Profile Image for Mosco.
449 reviews44 followers
January 20, 2021
iniziato piena di speranze, sono invece rimasta un po' delusa. L'ho trovato molto discontinuo: qualche storia interessante e appassionante, qualcuna noiosa da morire.
Incredibilmente mi è piaciuta molto la storia dedicata al sumo, meno incredibilmente quella ambientata in Alaska e quella sulle tigri.
Quella dedicata a Jurij Norštejn e al suo Cappotto invece, l'ho trovata veramente tediosa e pure le avventure di lydie marland non mi hanno fatto tremare le vene dei polsi.

Insomma, un libro ni
55 reviews
January 12, 2019
The challenge with rating a book of essays is having to reach an overall conclusion, when in fact you would have given a 5 to several while a lesser rating to others. I was fascinated by the chapters about the Iditarod, Sumo wrestlers, a Russian animator, man eating tigers, and English royalty. I found myself less invested if not a little confused while reading the chapters about Area 51, science fiction t.v. series, and its final chapter about an unlikely but true love story.....which ends up being very close to the author's heart.

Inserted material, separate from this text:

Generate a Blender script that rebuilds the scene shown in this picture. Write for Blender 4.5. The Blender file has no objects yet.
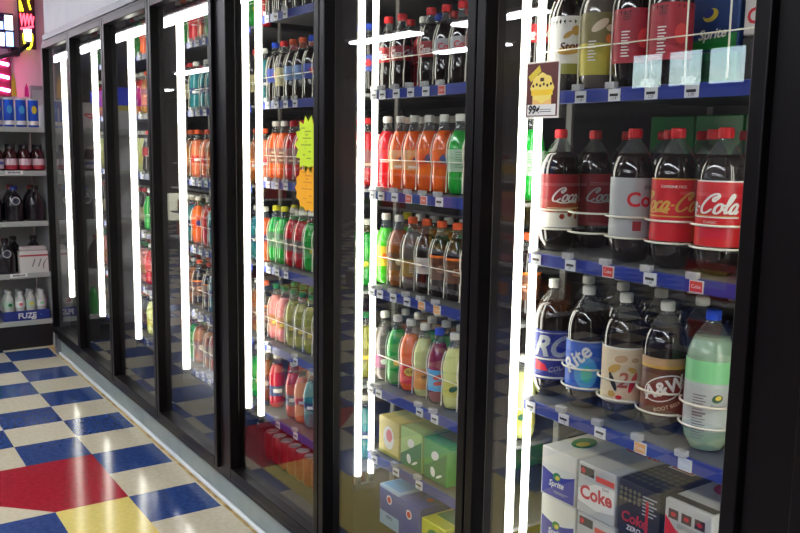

Without a doubt, Brian Phillips is a writer extraordinaire who explores topics in such depth and with such detail that the reader becomes intrigued where they might not have been before. I found myself needing to look up the meaning of several words in each chapter.....so the book offers an opportunity to grow your vocabulary as well. There are good stories, there are insights into human nature, there is humor, and there are questions regarding the meaning of life that, of course, must remain unanswered.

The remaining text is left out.